ANSWERS: 10
  • Have you ever seen the movie "Guss Who" with Astchen Cutcher, it is the same exact thing, don't worrie it turns out good :) that should help you out
  • Try to sit down with your father and explain to him that you have found the man you love and want to marry, and it would mean a lot to both of you if he could be there. There really isn't much you can do to change his mind, but at least put the bal in his court. Maybe you can have a brother, cousin, or other male friend or relative walk down the aisle with you. Congratulations, and I wish you the best!
  • talk with your dad for clarity one on one he may have a different reason. however if this is the reason, your father is a bigot at this time in life, after you are married, and if you have chosen a good man that puts you and your children first before himself any reasonable father would be greatful.
  • Daddy needs to grow up and put your needs ahead of his own. you may have to teach him how to respect your choices and boundaries, one painful step at a time. Don't give in to passive aggressive behaviour on the part of family members.
  • All you can do is meet with your Dad and ask him (quietly & non-confrontational) if he will be attending your wedding. Be prepared for the answer to be 'no'. If it is then there is not much you can do. He will only change his mind if he wants to. The bottom line is that although him not attending your wedding may be hurtful you are not marrying your Dad, nor do you need his blessing. It is not a requirement but instead is a 'nice to have'. If he says 'no' then you should say something along the lines of 'I'm sorry you feel that way.

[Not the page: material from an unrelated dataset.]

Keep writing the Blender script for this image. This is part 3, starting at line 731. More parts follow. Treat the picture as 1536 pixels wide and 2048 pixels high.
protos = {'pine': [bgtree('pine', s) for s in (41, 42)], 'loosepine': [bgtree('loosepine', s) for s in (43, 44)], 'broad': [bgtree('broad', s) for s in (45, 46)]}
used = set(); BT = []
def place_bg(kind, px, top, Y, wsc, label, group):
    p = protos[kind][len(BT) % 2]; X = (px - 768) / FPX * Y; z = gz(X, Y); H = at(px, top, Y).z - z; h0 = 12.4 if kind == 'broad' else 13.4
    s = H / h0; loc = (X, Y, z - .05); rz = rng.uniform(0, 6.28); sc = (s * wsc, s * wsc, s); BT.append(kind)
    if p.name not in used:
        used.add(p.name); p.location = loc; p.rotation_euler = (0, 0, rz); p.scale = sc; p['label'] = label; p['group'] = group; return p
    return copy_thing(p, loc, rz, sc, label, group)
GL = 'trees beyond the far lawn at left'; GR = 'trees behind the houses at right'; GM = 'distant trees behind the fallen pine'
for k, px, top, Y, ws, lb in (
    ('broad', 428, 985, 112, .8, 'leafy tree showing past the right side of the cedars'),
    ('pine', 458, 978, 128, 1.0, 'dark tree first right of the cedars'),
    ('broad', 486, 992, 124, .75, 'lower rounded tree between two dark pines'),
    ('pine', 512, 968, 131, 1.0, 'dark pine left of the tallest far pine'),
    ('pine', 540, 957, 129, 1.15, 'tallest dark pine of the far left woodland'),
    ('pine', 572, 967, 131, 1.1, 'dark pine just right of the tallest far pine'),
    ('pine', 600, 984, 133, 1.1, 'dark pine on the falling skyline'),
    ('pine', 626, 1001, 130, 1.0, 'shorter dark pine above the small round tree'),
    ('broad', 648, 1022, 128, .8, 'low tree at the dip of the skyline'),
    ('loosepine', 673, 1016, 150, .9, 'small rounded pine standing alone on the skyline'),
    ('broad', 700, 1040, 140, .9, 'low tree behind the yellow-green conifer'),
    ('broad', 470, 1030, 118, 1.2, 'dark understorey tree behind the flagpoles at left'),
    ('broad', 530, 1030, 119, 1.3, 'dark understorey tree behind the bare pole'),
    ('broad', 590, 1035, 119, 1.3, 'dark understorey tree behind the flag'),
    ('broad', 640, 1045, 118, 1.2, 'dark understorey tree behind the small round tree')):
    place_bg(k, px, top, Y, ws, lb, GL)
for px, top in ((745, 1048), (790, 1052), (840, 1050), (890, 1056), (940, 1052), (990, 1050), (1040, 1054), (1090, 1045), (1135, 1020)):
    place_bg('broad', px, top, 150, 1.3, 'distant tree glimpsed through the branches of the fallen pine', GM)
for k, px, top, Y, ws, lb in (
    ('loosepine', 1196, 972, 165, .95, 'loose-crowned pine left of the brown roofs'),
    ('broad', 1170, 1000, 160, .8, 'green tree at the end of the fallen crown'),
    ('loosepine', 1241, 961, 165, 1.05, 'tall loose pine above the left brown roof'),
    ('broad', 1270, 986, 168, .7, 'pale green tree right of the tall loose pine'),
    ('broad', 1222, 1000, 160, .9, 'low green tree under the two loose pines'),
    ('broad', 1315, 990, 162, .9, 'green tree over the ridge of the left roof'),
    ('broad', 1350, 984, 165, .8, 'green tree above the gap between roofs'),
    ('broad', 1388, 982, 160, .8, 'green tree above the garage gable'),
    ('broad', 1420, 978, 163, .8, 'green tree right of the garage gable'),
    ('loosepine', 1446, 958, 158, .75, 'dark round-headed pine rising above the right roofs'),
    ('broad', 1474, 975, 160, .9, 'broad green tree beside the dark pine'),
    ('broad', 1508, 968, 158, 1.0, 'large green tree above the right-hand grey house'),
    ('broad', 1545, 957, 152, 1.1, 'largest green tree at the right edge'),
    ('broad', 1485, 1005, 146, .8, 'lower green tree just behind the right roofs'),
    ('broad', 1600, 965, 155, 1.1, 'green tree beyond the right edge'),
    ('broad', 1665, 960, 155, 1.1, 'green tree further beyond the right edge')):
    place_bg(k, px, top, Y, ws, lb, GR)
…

However, this is the man I love and I will be marrying him. The wedding is on 'whatever date' and should you change your mind then your presence will be appreciated'. Then leave it at that. Don't get into a row over this, there is no point and it will make you feel like crap. When you get married your immediate family will become your husband. Your loyalties must be with your husband with or without your Dad's blessing. You do not need his approval to get married and live happy lives. You are an adult, not a child and you must remember that this is YOUR life, YOUR choice. You must not feel that you have to choose between your husband (or will be soon) and your father. Your father must understand that when you have married, if he gives an the 'me or him' ultimatum (as he is attempting now) then you will NOT be choosing him. This is how the world works. Yes, it hurts but it does not have to contaminate your wedding day and afterwards if you choose not to let it. If you want to know if your Dad is being selfish and trying to manipulate you into doing what he wants you to do, then I'm afraid the answer is 'yes'. Parents are human beings and get things wrong just like the rest of us. Get the chat over as soon as you can and then throw your energy into your wedding and all it entails. Just because he does not attend your wedding, does not mean that you and he will hate each other forever more and never, ever speak again. He may never accept your fiance or future children, it would be NICE if he did, but it is NOT essential. Don't spend months agonising over this, analyzing what has been said over and over again - it will NOT make any difference other than making you feel more miserable. It is, what it is and you have your life ahead of you - you're an adult and can marry whoever you choose, where ever you choose, wearing whatever you choose. ENJOY IT FOR ALL IT IS WORTH. Good luck on your wedding day. I wish you well.
  • Talk to him - let him know how very important it is to you that he attends...and just for the record I am sorry you are having to deal with this issue at this special time in your life. I hope it all gets sorted and that you and your partner have a lovely day and a wonderful future together.
  • u'll be ok...i agree with the face to face, non confrontational type of invite...dads trying to push u around for VERY unreasonable n hateful reasons...sounds like he cares more for "winning" than 4 u...yes, it hurts, but u will b ok..get it overwith and put ur energy into ur wedding day!!
  • I know that probably does hurt but are you going to chose not to marry him because of this?! Probably not so I would just have someone else walk you down the aisle! Like maybe a brother, uncle or even a cousin! And I'd say just give him time, let him be stubborn because I bet sooner or later he will snap out of it and then he will regret his behavior! We can't please everyone including our parents all the time! Good luck!
  • im going thro the SAME THING!!...Im cuban, and my fiance is haitian.And my father said he is not coming...and my father dosent even want to met him.I went to meet up with my DJ and he asked me wat song will i be dancing with my father..and a millon tears fell from my eyes...i wont have a chance to dance with him..hes not going to walk me down the aisle and give me away...my heart is broken into a million pieces..so believe me i feel your pain =[...I spoke to him yesterday bcuz we havent talked in almost a 2 yrs bcuz of this..my wedding is dec.30..and all we did is fight and all i did was cry..no matter wat i told him he wont come..i hope things work out for you sweetie....best of luck. Crystal. Email if u would every like to talk more about are crazy life l0l.. MRSzTROUBLE@yahoo.com
  • My father refused to come to my wedding also. My mom walked me down the aisle. He is the one who will be missing out!